L’invasion de l’Ukraine par la Russie a attiré l’attention de la communauté internationale sur la notion de crime d’agression. Un certain nombre d’États et d’anciens représentants gouvernementaux ont spécifiquement demandé la création d’un tribunal spécial pour le crime d’agression pour poursuivre les représentants russes en justice. Bien qu’il y ait des désaccords sur comment un tel tribunal devrait fonctionner, l’enthousiasme pour poursuivre les responsables de la guerre est indéniable.
Le crime d’agression – qui décrit l’usage illégal de la force par un État contre un autre État – est apparu au lendemain de la Seconde Guerre mondiale, mais s’est révélé particulièrement difficile à condamner depuis lors. De fait, les tribunaux internationaux n’ont condamné personne pour le crime d’agression depuis les tribunaux de Nuremberg et de Tokyo. Les efforts pour poursuivre des représentants russes pour ce même crime d’agression pourraient signaler une plus grande volonté mondiale de tenir les dirigeants pour responsables de l’un des crimes internationaux les plus graves – un crime qui peut également mener à des crimes de guerre, des crimes contre l’humanité et au génocide.

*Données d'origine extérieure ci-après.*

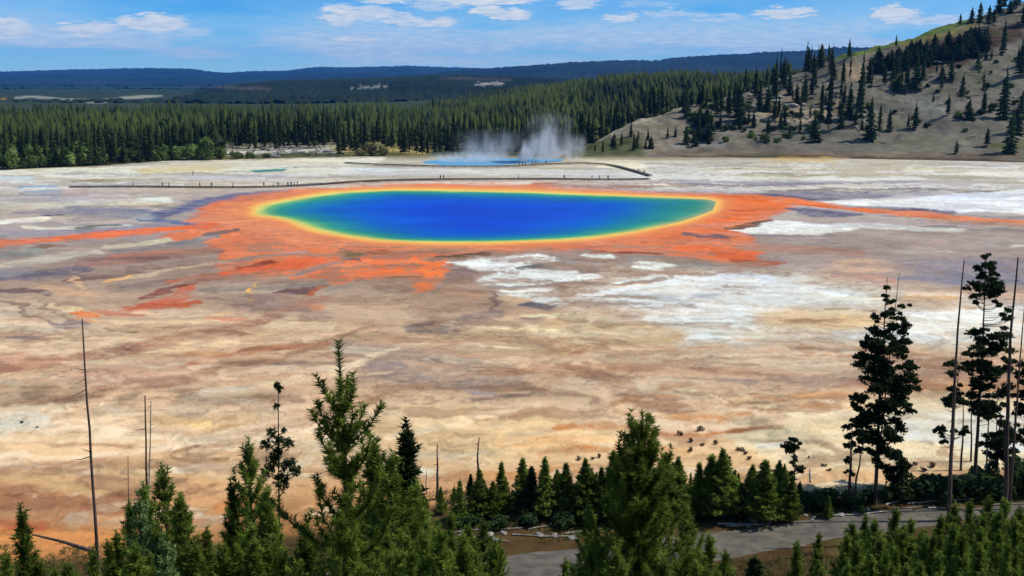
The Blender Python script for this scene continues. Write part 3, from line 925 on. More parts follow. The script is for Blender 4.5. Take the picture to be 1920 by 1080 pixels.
def build_pool():
    x, y = on_plane(POOL[:, 0], POOL[:, 1])
    B = resample(np.stack([x, y], 1), 420)
    cx, cyy = B.mean(0)
    B = B + np.stack([fbm(B[:, 0] / 5, B[:, 1] / 5, 3), fbm(B[:, 0] / 5, B[:, 1] / 5, 9)], 1) * 0.7
    rr = 1 - np.linspace(0, 1, 70) ** 1.5
    V = (np.array([cx, cyy])[None, None] + (B[None] - np.array([cx, cyy])) * rr[:, None, None])
    V = V.reshape(-1, 2)
    Z = np.full(len(V), 0.03)
    F = []
    n = len(B)
    i = np.arange(69)[:, None] * n + np.arange(n)[None]
    j = np.arange(69)[:, None] * n + (np.arange(n)[None] + 1) % n
    F = np.stack([i, j, j + n, i + n], -1).reshape(-1, 4)[:, ::-1]
    U, W_ = project(V[:, 0], V[:, 1], Z)
    d = -poly_sd(U, W_, POOL, 0.085)
    d = d + fbm(V[:, 0] / 6, V[:, 1] / 6, 12) * 0.9 * np.clip(d / 3, 0, 1.6)
    st = np.array([0, 0.8, 1.9, 3.9, 7.2, 11.5, 17, 25, 36])
    cs = np.array([lin(c) for c in [(240, 214, 104), (206, 214, 108), (110, 180, 112), (44, 148, 128), (20, 124, 160), (4, 98, 190), (0, 80, 206), (0, 66, 206), (0, 60, 202)]])
    C = np.stack([np.interp(d, st, cs[:, k]) for k in range(3)], 1)
    w = sstep(U, 1120, 1320)[:, None] * (1 - sstep(d, 11, 22))[:, None] * .7
    C = C * (1 - w) + lin((40, 136, 130))[None] * w
    C *= (1 + .22 * fbm(V[:, 0] / 14, V[:, 1] / 9, 71, 5))[:, None]
    C = C + (np.clip(fbm(V[:, 0] / 20, V[:, 1] / 7, 73, 4), 0, 1) * .10)[:, None] * lin((0, 140, 220))[None] * sstep(d, 3, 12)[:, None]  # uneven sky reflection painted into the water colour as brighter patches
    me = mesh_np('hot_spring_pool', np.c_[V, Z], F, [M['water']], np.clip(C / KL, 0.001, .85), smooth=True)
    link('hot_spring_pool', me, kind='structure', label='deep blue hot spring pool ringed with green and yellow')


build_pool()


def sheet_from_px(name, pts, z, mats, color, jitter=0.6, n=90, label=None):
    pts = np.array(pts, float)
    x, y = on_plane(pts[:, 0], pts[:, 1])
    B = resample(np.stack([x, y], 1), n)
    B = B + np.stack([fbm(B[:, 0] / 4, B[:, 1] / 4, 3), fbm(B[:, 0] / 4, B[:, 1] / 4, 9)], 1) * jitter
    me = bpy.data.meshes.new(name)
    me.from_pydata([(a, b, z) for a, b in B], [], [list(range(n))[::-1]])
    # keep it facing up
    if me.polygons[0].normal.z < 0:
        me.flip_normals()
    for m in mats:
        me.materials.append(m)
    if color is not None:
        at = me.color_attributes.new('tone', 'FLOAT_COLOR', 'POINT')
        for d in at.data:
            d.color = (*color, 1)
    return link(name, me, kind='structure', label=label)


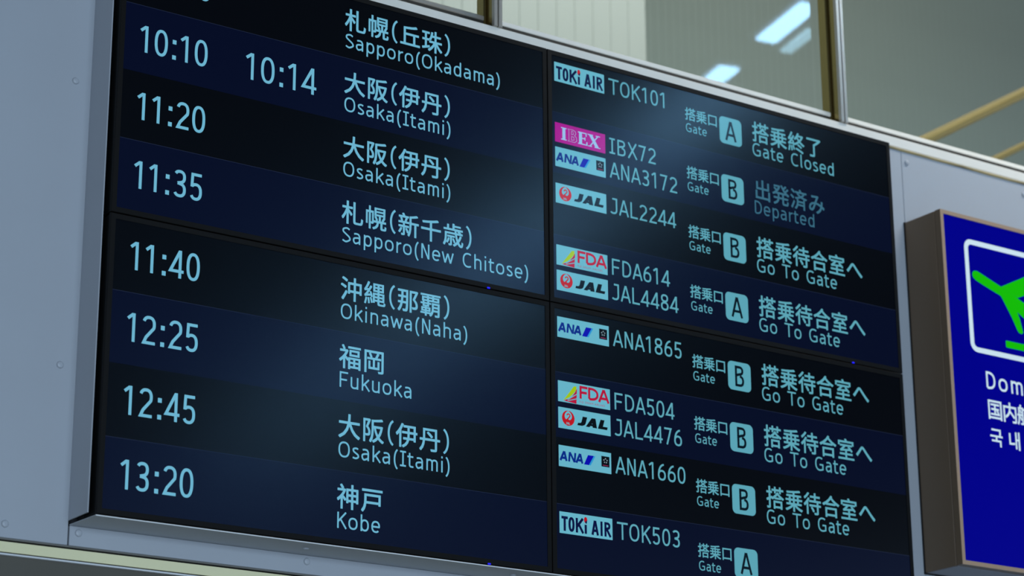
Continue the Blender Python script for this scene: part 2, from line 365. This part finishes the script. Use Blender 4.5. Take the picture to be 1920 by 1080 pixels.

Mais à 5000 kilomètres au sud de la frontière russo-ukrainienne, un autre exemple d’une possible agression a reçu beaucoup moins d’attention. Au cours des 21 derniers mois, les troupes rwandaises ont mené des opérations militaires en République démocratique du Congo (RDC) et se sont directement battues avec l’armée congolaise et des groupes armés. Selon le Groupe d’experts des Nations Unies sur la RDC, Human Rights Watch, et d’autres organisations, les troupes rwandaises sont intervenues à la fois unilatéralement et en soutien au Mouvement du 23 mars (M23), un groupe armé congolais ayant des liens historiques avec le gouvernement rwandais. Même si plusieurs gouvernements ont appelé le Rwanda à cesser son soutien au M23, les États ont généralement évité d’utiliser le terme d’ « agression » ou de tenir le Rwanda responsable de ses actions en RDC, par exemple en réduisant publiquement l’aide au secteur de la sécurité.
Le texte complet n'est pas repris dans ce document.